What has gotten less attention is how many people at the top have been doing the opposite. Among elite professions, working absurd hours is not just common but practically universal. What people tend to overlook is that working too much is bad even for elites. Research shows that overworked people are unhappy, less productive and tend to burn out — meaning that forcing one's employees to consistently work more than 40 hours is a poor business decision.

This suggests that today's economy is terrible in many ways even for much of the elite. Policies such as a return to a strict 40-hour workweek would have substantial benefits across the board. Democrats and the professional class ought to take notice.
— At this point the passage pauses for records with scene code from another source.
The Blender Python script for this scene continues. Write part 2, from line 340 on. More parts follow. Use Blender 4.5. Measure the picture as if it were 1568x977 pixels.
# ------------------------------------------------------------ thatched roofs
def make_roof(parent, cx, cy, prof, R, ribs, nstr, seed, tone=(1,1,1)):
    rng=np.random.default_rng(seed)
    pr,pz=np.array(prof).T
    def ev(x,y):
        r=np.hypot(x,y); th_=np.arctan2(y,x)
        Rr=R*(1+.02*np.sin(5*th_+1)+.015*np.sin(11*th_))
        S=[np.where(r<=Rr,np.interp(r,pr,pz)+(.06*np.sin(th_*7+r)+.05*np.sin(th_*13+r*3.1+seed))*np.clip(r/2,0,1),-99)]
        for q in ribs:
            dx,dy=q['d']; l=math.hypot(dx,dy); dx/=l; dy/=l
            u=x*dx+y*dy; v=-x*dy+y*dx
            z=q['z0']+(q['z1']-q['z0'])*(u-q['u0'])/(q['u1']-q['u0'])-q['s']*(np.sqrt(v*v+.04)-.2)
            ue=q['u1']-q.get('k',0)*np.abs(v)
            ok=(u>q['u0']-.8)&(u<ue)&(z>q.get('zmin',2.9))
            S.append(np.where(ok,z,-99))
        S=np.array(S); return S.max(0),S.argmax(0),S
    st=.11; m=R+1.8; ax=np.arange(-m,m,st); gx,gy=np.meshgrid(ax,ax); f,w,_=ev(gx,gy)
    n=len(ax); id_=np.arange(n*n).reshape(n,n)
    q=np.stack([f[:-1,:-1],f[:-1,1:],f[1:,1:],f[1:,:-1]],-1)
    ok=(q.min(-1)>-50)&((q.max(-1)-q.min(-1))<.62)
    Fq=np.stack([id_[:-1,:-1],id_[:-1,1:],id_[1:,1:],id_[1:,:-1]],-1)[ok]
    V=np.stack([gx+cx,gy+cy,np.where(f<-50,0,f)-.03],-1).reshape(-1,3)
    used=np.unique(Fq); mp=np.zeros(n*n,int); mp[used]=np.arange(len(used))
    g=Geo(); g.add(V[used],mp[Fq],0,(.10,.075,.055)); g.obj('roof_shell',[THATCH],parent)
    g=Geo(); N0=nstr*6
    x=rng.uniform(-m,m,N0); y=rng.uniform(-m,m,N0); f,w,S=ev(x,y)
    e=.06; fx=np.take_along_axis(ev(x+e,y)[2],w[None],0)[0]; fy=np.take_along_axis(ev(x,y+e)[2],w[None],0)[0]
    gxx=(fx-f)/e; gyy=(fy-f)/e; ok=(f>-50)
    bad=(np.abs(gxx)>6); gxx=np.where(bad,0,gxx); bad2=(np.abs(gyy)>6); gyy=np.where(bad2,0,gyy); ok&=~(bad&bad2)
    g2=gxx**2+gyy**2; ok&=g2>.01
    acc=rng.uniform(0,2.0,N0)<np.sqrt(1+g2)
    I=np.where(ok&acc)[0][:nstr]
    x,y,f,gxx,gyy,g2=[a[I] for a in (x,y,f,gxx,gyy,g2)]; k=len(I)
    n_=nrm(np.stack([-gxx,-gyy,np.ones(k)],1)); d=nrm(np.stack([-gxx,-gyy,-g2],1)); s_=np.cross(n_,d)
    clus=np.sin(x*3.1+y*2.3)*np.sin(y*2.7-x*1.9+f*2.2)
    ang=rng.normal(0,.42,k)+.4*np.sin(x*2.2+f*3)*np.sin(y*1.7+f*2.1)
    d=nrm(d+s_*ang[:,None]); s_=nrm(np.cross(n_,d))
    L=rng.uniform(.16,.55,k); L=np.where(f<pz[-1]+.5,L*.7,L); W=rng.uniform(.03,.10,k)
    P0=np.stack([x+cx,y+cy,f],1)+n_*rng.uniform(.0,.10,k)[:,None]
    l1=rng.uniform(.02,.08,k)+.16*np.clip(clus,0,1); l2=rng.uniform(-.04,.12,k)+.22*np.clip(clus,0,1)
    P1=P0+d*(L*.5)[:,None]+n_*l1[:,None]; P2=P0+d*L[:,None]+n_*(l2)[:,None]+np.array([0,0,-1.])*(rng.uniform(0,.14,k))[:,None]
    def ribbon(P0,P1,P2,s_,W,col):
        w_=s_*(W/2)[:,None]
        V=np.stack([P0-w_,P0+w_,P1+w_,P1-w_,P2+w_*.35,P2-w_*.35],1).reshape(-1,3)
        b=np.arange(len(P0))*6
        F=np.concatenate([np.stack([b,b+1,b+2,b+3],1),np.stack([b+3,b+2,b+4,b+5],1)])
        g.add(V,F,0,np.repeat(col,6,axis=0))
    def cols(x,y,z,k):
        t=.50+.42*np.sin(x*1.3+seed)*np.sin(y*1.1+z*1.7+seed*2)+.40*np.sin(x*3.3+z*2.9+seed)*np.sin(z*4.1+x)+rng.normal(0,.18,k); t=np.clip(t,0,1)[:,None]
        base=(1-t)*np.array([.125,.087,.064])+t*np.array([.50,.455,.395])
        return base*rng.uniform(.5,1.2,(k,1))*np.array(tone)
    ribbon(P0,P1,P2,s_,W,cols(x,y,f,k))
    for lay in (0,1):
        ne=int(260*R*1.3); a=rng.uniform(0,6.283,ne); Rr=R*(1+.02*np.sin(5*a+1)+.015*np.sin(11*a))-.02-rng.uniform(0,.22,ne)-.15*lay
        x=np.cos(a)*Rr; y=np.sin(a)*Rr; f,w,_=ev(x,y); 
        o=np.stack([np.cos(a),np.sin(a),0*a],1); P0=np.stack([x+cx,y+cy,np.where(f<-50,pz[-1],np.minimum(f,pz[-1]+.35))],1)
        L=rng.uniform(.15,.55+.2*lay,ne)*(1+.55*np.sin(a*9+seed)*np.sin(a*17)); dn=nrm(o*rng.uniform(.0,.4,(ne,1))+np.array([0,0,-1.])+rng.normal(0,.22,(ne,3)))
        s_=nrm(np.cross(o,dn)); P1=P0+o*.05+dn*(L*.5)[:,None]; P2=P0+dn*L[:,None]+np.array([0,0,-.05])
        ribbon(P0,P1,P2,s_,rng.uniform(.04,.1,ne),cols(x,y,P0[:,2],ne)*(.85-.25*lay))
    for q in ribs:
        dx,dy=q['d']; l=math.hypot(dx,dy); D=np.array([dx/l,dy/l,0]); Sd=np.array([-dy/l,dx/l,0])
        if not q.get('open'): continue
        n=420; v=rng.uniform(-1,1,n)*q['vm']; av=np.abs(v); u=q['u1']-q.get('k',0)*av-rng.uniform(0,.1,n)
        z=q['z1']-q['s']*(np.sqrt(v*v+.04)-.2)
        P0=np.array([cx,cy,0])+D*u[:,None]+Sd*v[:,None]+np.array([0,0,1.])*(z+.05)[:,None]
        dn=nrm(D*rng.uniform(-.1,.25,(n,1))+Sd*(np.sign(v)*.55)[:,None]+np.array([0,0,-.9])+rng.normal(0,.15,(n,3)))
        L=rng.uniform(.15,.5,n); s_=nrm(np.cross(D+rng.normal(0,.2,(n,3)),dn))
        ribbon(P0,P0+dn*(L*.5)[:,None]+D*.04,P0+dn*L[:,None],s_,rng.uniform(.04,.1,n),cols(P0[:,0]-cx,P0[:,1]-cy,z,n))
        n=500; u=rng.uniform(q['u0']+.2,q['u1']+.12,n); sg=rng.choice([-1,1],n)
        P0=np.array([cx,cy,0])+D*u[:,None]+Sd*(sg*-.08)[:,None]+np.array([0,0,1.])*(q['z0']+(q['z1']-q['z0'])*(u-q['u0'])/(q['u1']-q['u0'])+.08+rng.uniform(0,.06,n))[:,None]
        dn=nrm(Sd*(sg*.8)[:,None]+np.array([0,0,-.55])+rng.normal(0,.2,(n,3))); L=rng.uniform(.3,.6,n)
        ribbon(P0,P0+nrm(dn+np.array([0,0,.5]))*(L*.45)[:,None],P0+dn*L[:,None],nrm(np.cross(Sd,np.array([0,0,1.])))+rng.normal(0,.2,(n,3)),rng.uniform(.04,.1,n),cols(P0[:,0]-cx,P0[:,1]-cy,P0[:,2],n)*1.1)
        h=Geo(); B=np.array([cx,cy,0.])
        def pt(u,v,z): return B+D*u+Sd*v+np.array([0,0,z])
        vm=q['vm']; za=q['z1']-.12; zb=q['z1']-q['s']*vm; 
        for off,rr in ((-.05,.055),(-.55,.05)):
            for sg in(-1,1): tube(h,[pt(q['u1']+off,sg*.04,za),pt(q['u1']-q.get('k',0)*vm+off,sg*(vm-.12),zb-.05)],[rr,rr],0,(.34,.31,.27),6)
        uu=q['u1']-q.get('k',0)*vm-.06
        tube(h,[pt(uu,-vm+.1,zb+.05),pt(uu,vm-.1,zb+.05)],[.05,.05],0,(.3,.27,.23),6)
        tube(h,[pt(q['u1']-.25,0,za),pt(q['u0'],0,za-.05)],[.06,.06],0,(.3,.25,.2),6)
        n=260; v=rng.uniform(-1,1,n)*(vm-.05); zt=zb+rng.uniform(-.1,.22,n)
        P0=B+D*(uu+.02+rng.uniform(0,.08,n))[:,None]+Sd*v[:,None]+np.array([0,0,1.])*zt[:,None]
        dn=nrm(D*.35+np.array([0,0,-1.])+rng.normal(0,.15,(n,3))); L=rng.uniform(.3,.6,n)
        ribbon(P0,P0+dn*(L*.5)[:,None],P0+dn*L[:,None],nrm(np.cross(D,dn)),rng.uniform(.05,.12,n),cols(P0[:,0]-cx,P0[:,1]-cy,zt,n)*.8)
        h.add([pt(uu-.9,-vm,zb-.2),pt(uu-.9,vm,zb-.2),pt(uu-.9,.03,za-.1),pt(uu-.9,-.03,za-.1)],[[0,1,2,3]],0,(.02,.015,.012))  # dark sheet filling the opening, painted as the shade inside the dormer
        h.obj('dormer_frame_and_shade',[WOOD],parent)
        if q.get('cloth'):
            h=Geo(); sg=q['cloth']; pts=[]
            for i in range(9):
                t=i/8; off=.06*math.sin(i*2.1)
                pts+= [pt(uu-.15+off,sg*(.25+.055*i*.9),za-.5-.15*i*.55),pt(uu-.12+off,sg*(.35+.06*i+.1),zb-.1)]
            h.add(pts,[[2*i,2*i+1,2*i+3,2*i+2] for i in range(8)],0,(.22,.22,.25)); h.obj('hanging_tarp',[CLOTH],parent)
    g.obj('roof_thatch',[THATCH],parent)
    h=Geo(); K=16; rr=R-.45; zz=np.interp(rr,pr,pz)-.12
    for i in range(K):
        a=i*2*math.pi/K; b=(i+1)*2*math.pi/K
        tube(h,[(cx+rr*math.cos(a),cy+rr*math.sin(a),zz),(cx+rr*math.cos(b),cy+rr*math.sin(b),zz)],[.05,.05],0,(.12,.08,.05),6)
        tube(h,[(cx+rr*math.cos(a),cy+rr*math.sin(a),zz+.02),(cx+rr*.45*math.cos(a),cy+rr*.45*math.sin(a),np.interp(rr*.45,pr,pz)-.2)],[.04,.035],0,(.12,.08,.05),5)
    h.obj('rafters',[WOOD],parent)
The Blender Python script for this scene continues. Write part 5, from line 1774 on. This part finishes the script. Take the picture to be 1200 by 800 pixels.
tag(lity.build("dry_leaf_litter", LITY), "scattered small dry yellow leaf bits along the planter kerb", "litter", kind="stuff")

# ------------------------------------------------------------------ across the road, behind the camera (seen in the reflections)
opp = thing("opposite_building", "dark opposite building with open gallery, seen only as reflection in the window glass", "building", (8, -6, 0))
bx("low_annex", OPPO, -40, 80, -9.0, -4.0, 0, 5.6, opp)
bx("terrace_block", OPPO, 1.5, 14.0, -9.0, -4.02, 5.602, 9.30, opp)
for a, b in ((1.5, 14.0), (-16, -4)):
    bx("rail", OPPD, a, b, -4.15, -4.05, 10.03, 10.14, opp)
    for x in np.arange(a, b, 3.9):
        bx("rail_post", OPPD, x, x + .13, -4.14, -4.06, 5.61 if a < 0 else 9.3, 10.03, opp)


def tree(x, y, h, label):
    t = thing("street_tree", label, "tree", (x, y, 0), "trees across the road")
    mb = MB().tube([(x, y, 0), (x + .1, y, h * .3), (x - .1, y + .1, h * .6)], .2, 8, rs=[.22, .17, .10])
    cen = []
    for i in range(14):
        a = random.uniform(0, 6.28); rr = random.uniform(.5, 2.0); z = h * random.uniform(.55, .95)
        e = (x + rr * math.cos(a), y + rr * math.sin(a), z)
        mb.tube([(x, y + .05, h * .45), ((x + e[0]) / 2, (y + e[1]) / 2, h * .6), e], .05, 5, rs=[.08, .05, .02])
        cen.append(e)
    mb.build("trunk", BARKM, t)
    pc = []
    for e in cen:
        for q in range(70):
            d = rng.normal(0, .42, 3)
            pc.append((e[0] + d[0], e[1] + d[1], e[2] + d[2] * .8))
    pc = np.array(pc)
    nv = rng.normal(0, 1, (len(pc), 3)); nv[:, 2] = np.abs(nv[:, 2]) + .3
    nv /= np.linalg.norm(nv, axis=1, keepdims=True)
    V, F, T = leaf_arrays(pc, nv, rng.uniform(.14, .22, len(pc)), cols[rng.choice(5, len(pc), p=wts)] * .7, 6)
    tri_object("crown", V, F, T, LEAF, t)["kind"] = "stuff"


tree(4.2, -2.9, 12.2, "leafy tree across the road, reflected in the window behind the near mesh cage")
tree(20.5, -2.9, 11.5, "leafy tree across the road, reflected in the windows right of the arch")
James Surowiecki talked about this overworked elite in a blog post Monday: "Thirty years ago, the best-paid workers in the U.S. were much less likely to work long days than low-paid workers were. By 2006, the best paid were twice as likely to work long hours as the poorly paid, and the trend seems to be accelerating. A 2008 Harvard Business School survey of a thousand professionals found that 94 per cent worked 50 hours or more a week, and almost half worked in excess of 65 hours a week. Overwork has become a credential of prosperity."

And blogger Hugh Hancock breaks down the reality of putting in 80-hour workweek "death marches": "Long term, death marches don't give you more productive time. . . . If you work more time than your comfortable maximum and keep doing it, your productivity will drop and keep dropping. Quite rapidly, you will become less productive than you would be if you worked 40 hours. Working 80 hours a week for a year might feel productive, but you'll be getting less done than if you worked 30. . . .

"So what's a death march good for? A death march lets you steal time. You can't work 80 hours for the next three months and double your productivity. But you can work 80 hours a week for the next three weeks and double what you get done — provided you're willing to accept that in the three weeks after that, your output will be functionally identical to that of a lightly-reheated blancmange."

But elite workers are ending up 100 percent blancmange, all the time.

I don't mean to say that the plight of the "overemployed" is comparable to that of the unemployed but rather that today's economy stinks even for people raking in substantial sums.

The political upshot is that Democrats shouldn't fear full-bore economic justice — there are likely to be substantial benefits even for much of the top.